In Azusa, Calif., the library is working on a Grassroots ESL (English as a Second Language) program, which will provide language instruction with partner organizations throughout the community, not just in a classroom. Similarly, the Free Library of Philadelphia is seeking to work with nine community partners to integrate the library into the broader systems of workforce development and adult education. The Denver Public Library, meanwhile, is developing programming for adults experiencing homelessness and poverty.
OCLC, is working on an interesting program to help small and rural communities reimagine and reconfigure their library spaces to support “participatory learning” and other programming. And in a low-income Brooklyn, N.Y, neighborhood, the library will pilot BKLYN Link, which will provide both free broadband access and a technology-based fellowship program for 18-to-24-year-olds, who will actually install and maintain the network.
But for me, the genius awards go to the Providence (R.I.) Public Library for its LibraryU project, and the Brooklyn Public Library for BKLYN Link.
LibraryU is a workforce development program will support 600 underserved teens, with learning opportunities, digital credentials, academic credit, exposure to work, and entry points into academic and career pathways. And in a low-income Brooklyn, N.Y, neighborhood, BKLYN Link, will provide both free broadband access and a technology-based fellowship program for 18-to-24-year-olds, who will actually install and maintain the network. This is what the public library reinvented looks like.
What’s Missing?
So, what’s not included in this years round of grants? If you ask public librarians what their greatest institutional challenge is, many would say it’s that library staff and leadership still do not reflect the communities they serve.
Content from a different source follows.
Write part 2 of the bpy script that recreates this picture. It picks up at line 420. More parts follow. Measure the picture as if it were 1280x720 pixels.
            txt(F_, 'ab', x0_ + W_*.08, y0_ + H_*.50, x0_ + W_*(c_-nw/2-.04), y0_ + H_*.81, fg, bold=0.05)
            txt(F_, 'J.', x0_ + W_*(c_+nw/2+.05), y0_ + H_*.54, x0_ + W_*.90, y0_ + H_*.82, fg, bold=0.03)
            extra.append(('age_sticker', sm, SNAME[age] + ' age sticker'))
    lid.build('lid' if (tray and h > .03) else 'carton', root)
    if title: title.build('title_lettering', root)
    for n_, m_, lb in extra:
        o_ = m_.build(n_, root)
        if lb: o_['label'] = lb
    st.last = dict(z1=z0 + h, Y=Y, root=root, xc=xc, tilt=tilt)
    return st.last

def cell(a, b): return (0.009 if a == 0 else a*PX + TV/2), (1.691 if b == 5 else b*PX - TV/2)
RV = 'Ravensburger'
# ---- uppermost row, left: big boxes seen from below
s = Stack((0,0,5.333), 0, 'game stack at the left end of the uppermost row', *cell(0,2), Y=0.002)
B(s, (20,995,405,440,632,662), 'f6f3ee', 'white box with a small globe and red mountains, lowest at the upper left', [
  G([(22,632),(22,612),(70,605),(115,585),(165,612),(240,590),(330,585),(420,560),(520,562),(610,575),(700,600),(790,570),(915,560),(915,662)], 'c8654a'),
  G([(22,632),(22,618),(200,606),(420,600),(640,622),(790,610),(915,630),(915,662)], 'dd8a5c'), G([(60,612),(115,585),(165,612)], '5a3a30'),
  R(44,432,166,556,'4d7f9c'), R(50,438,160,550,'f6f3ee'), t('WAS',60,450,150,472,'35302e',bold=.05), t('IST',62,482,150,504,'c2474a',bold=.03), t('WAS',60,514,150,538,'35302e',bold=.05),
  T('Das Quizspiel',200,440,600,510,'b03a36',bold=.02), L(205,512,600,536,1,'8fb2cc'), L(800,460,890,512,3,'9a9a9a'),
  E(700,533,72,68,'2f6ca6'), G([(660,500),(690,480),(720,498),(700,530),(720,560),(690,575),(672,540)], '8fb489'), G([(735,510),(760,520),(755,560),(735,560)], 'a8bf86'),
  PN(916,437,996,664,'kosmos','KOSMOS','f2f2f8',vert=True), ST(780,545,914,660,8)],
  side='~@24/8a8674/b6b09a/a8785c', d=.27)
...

Yet there is only one grant—and it’s for archival faculty—that addresses diversity.
Absent too is that old saw, information literacy—although other types of literacies (especially digital literacy) do pop up. Though several grants support UX (user experience), there’s also no research into our users and the roles that libraries play—or don’t play—in their lives. Have we given this research up to Pew and OCLC?
And with the exception of the open source e-reader, SimplyE, there is no mention of books and the experience of reading. In fact, in reviewing the 2016 grants you would hardly know that libraries are in the business of acquiring, sharing, and promoting discussion about books.
Is there really nothing left for us to learn to support the experience of reading? Is reading no longer an action we as librarians are supposed to value?
I applaud all the inventive ways librarians are seeking to expand their roles in the community, and the programs supported by the 2016 IMLS grants are truly laudable and innovative. But I’d also suggest that what libraries could use is a national reading platform that—like the IMLS’s goal of a national digital platform—would connect and support the myriad reading activities strewn across libraries, publishers, and literacy advocates.